▶ Required work: Each line of the material must be returned exactly.
* Start Provided data *
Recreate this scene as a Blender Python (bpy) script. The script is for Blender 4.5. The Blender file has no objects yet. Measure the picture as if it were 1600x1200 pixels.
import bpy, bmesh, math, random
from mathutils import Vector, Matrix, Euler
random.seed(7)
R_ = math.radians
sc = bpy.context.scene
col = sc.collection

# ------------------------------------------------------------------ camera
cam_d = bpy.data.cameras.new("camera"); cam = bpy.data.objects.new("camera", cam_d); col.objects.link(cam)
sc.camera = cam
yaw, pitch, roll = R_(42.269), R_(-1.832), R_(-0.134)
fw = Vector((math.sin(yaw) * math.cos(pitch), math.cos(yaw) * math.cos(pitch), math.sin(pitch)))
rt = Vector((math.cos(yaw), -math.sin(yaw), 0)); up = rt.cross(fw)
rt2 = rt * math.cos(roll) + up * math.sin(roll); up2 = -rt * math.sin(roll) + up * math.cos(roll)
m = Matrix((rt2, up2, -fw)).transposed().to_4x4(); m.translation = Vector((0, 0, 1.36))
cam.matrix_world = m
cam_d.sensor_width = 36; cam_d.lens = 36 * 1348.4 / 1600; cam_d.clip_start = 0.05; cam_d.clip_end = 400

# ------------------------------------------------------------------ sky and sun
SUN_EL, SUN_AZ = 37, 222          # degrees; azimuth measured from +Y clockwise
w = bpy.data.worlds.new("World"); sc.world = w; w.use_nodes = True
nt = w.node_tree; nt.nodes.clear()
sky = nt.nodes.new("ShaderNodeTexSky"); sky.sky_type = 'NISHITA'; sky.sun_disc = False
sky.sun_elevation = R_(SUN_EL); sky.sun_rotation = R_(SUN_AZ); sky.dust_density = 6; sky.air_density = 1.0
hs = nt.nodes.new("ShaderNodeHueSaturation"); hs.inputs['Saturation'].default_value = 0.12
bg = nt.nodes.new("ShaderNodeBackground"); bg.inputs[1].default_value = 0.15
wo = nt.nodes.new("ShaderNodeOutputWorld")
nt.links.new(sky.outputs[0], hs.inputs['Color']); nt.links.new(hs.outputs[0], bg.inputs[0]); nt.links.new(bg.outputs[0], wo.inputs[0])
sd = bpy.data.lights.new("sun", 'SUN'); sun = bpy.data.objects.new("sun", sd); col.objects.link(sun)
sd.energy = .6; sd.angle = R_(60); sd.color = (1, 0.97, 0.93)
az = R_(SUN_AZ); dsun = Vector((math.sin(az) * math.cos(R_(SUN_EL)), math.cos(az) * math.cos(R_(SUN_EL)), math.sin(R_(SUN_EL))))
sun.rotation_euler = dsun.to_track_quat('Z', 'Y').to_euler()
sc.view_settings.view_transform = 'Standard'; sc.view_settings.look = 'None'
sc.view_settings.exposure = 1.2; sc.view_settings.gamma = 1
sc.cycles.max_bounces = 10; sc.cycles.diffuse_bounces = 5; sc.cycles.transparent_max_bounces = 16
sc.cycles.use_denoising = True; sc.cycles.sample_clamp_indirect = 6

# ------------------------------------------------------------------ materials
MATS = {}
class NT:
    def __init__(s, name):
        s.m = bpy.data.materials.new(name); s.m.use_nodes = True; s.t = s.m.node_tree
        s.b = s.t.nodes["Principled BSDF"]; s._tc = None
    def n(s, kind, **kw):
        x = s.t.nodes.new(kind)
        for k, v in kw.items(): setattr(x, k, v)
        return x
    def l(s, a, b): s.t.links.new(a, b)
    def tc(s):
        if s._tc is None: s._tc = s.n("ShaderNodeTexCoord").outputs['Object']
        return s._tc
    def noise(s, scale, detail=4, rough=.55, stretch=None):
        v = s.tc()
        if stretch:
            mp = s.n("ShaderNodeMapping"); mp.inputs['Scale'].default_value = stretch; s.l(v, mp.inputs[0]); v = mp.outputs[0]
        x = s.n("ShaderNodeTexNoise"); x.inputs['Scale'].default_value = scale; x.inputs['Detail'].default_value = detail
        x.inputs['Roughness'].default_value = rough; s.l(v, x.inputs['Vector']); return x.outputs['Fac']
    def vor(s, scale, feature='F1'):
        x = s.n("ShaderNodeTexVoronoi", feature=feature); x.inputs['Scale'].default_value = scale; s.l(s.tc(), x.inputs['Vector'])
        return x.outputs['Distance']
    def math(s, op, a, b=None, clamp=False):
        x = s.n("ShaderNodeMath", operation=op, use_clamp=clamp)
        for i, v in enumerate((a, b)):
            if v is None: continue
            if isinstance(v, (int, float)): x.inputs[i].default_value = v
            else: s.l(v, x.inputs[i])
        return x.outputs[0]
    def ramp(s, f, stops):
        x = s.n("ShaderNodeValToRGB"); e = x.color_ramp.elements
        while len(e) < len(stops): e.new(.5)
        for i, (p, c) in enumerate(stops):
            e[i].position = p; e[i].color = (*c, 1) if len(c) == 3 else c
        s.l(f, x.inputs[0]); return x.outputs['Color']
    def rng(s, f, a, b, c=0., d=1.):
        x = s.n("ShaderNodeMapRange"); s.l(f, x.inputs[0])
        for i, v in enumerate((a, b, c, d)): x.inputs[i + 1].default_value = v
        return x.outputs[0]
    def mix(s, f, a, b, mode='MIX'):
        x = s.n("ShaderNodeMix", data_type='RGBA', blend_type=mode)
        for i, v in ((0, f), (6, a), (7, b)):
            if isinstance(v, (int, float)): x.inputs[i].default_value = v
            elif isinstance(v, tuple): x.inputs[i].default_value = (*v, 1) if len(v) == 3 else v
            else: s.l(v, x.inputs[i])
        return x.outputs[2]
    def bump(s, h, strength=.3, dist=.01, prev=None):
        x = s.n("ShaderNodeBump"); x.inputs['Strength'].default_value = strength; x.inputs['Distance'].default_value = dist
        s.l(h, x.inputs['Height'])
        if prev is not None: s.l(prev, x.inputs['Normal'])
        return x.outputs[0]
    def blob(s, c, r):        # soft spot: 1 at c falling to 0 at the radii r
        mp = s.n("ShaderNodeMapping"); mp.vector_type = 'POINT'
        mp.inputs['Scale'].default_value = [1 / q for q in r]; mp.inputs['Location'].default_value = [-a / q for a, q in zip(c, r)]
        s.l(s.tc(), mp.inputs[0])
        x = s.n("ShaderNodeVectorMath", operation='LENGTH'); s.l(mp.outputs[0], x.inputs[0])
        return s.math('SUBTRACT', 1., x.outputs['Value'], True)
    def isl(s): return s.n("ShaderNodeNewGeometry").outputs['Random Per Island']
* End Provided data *
▶ Problem solution:
Recreate this scene as a Blender Python (bpy) script. The script is for Blender 4.5. The Blender file has no objects yet. Measure the picture as if it were 1600x1200 pixels.
import bpy, bmesh, math, random
from mathutils import Vector, Matrix, Euler
random.seed(7)
R_ = math.radians
sc = bpy.context.scene
col = sc.collection

# ------------------------------------------------------------------ camera
cam_d = bpy.data.cameras.new("camera"); cam = bpy.data.objects.new("camera", cam_d); col.objects.link(cam)
sc.camera = cam
yaw, pitch, roll = R_(42.269), R_(-1.832), R_(-0.134)
fw = Vector((math.sin(yaw) * math.cos(pitch), math.cos(yaw) * math.cos(pitch), math.sin(pitch)))
rt = Vector((math.cos(yaw), -math.sin(yaw), 0)); up = rt.cross(fw)
rt2 = rt * math.cos(roll) + up * math.sin(roll); up2 = -rt * math.sin(roll) + up * math.cos(roll)
m = Matrix((rt2, up2, -fw)).transposed().to_4x4(); m.translation = Vector((0, 0, 1.36))
cam.matrix_world = m
cam_d.sensor_width = 36; cam_d.lens = 36 * 1348.4 / 1600; cam_d.clip_start = 0.05; cam_d.clip_end = 400

# ------------------------------------------------------------------ sky and sun
SUN_EL, SUN_AZ = 37, 222          # degrees; azimuth measured from +Y clockwise
w = bpy.data.worlds.new("World"); sc.world = w; w.use_nodes = True
nt = w.node_tree; nt.nodes.clear()
sky = nt.nodes.new("ShaderNodeTexSky"); sky.sky_type = 'NISHITA'; sky.sun_disc = False
sky.sun_elevation = R_(SUN_EL); sky.sun_rotation = R_(SUN_AZ); sky.dust_density = 6; sky.air_density = 1.0
hs = nt.nodes.new("ShaderNodeHueSaturation"); hs.inputs['Saturation'].default_value = 0.12
bg = nt.nodes.new("ShaderNodeBackground"); bg.inputs[1].default_value = 0.15
wo = nt.nodes.new("ShaderNodeOutputWorld")
nt.links.new(sky.outputs[0], hs.inputs['Color']); nt.links.new(hs.outputs[0], bg.inputs[0]); nt.links.new(bg.outputs[0], wo.inputs[0])
sd = bpy.data.lights.new("sun", 'SUN'); sun = bpy.data.objects.new("sun", sd); col.objects.link(sun)
sd.energy = .6; sd.angle = R_(60); sd.color = (1, 0.97, 0.93)
az = R_(SUN_AZ); dsun = Vector((math.sin(az) * math.cos(R_(SUN_EL)), math.cos(az) * math.cos(R_(SUN_EL)), math.sin(R_(SUN_EL))))
sun.rotation_euler = dsun.to_track_quat('Z', 'Y').to_euler()
sc.view_settings.view_transform = 'Standard'; sc.view_settings.look = 'None'
sc.view_settings.exposure = 1.2; sc.view_settings.gamma = 1
sc.cycles.max_bounces = 10; sc.cycles.diffuse_bounces = 5; sc.cycles.transparent_max_bounces = 16
sc.cycles.use_denoising = True; sc.cycles.sample_clamp_indirect = 6

# ------------------------------------------------------------------ materials
MATS = {}
class NT:
    def __init__(s, name):
        s.m = bpy.data.materials.new(name); s.m.use_nodes = True; s.t = s.m.node_tree
        s.b = s.t.nodes["Principled BSDF"]; s._tc = None
    def n(s, kind, **kw):
        x = s.t.nodes.new(kind)
        for k, v in kw.items(): setattr(x, k, v)
        return x
    def l(s, a, b): s.t.links.new(a, b)
    def tc(s):
        if s._tc is None: s._tc = s.n("ShaderNodeTexCoord").outputs['Object']
        return s._tc
    def noise(s, scale, detail=4, rough=.55, stretch=None):
        v = s.tc()
        if stretch:
            mp = s.n("ShaderNodeMapping"); mp.inputs['Scale'].default_value = stretch; s.l(v, mp.inputs[0]); v = mp.outputs[0]
        x = s.n("ShaderNodeTexNoise"); x.inputs['Scale'].default_value = scale; x.inputs['Detail'].default_value = detail
        x.inputs['Roughness'].default_value = rough; s.l(v, x.inputs['Vector']); return x.outputs['Fac']
    def vor(s, scale, feature='F1'):
        x = s.n("ShaderNodeTexVoronoi", feature=feature); x.inputs['Scale'].default_value = scale; s.l(s.tc(), x.inputs['Vector'])
        return x.outputs['Distance']
    def math(s, op, a, b=None, clamp=False):
        x = s.n("ShaderNodeMath", operation=op, use_clamp=clamp)
        for i, v in enumerate((a, b)):
            if v is None: continue
            if isinstance(v, (int, float)): x.inputs[i].default_value = v
            else: s.l(v, x.inputs[i])
        return x.outputs[0]
    def ramp(s, f, stops):
        x = s.n("ShaderNodeValToRGB"); e = x.color_ramp.elements
        while len(e) < len(stops): e.new(.5)
        for i, (p, c) in enumerate(stops):
            e[i].position = p; e[i].color = (*c, 1) if len(c) == 3 else c
        s.l(f, x.inputs[0]); return x.outputs['Color']
    def rng(s, f, a, b, c=0., d=1.):
        x = s.n("ShaderNodeMapRange"); s.l(f, x.inputs[0])
        for i, v in enumerate((a, b, c, d)): x.inputs[i + 1].default_value = v
        return x.outputs[0]
    def mix(s, f, a, b, mode='MIX'):
        x = s.n("ShaderNodeMix", data_type='RGBA', blend_type=mode)
        for i, v in ((0, f), (6, a), (7, b)):
            if isinstance(v, (int, float)): x.inputs[i].default_value = v
            elif isinstance(v, tuple): x.inputs[i].default_value = (*v, 1) if len(v) == 3 else v
            else: s.l(v, x.inputs[i])
        return x.outputs[2]
    def bump(s, h, strength=.3, dist=.01, prev=None):
        x = s.n("ShaderNodeBump"); x.inputs['Strength'].default_value = strength; x.inputs['Distance'].default_value = dist
        s.l(h, x.inputs['Height'])
        if prev is not None: s.l(prev, x.inputs['Normal'])
        return x.outputs[0]
    def blob(s, c, r):        # soft spot: 1 at c falling to 0 at the radii r
        mp = s.n("ShaderNodeMapping"); mp.vector_type = 'POINT'
        mp.inputs['Scale'].default_value = [1 / q for q in r]; mp.inputs['Location'].default_value = [-a / q for a, q in zip(c, r)]
        s.l(s.tc(), mp.inputs[0])
        x = s.n("ShaderNodeVectorMath", operation='LENGTH'); s.l(mp.outputs[0], x.inputs[0])
        return s.math('SUBTRACT', 1., x.outputs['Value'], True)
    def isl(s): return s.n("ShaderNodeNewGeometry").outputs['Random Per Island']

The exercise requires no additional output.